9月6日・月曜日。雨。本日は前回の続きを扱うつもりが、菅総理の突然の辞任劇に触れて、少々、趣旨が変わった。わが得意の脱線に、お付き合い頂きたい(残念)。

 

去る3日の金曜、午後。永田町は震撼し、街には号外が走った。次期総裁選の立候補断念が、現職総理自身によって、突如、表明されたからである。またもや「政治は一寸先は闇」(福田赳夫)との名言が、的中した一瞬であった。総理によれば、要するに、新型コロナ対策に専念するためであり、それゆえ次期総裁選に割くエネルギーは無いからである。

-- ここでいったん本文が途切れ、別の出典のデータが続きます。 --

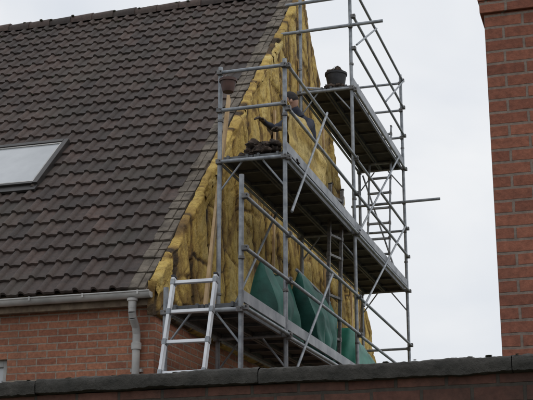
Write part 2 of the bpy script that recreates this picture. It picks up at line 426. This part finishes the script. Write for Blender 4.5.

この弁明を言葉通りに受け止める国民は、総理の支持者を含めて皆無であろう。直前には、党中枢の幹事長はじめ党役員人事の刷新を言明し、さらには電撃的な国会解散とセットにされた、総裁選挙を任期以降に繰り延べしてまで、自身の再選を目指していたからである。その執念は、さすがに並ではない。だが、こうした奇策、「禁じ手」(相撲・囲碁・将棋等の、使えば反則負けになる手。)は、総理の利益のみを考えた「個利・個略」だと、党内からの猛反発を喫し、あえなく封じられたのである。出馬断念は、これら手段の万策尽きた果てのことであり、ここには「コロナ対策への専念」の一字もなく、その事は国民すべての知るところであるに違いない(以上は、各種の報道等を基にした筆者の要約である。よって、その責任は筆者にある)。

筆者がここで問おうとすることは、政治家の言葉の問題である。彼らの言が、ここでもハッキリしているように、事実との乖離があまりにひどい。その言葉には、何らの真実味もなければ、空疎そのものであることが、国民に素通しになっている。しかも、それを語る政治家自身がその事を知っており、だがそれについて一片の恥も覚えないらしいことに、これで良いのかとの言い知れぬ思いが募る。

こうした言葉の破壊と虚偽説明は、近来では、殊に前政権以来のことであるが、その結果、国民はもはや彼らの言葉に全く信を置かず、政治家、政党はそれも承知の上で、手段を選ばず、ただ選挙で議員数を確保さえすれば、後は何をしようと思いのまま(先の広島県での河合氏の選挙はまさにそれであった)、との政治手法がまかり通っている有様に、いまだ歯止めが見られない。これは、民主主義政治の危機である。かつて、池澤夏樹氏は、こうした風潮を怒らず、許す国民も、徳義的に劣化していると嘆いたが、あるいはそうであるかもしれない。政治とはこんなものだと、我われは諦めてしまったのであろうか(以下次回)。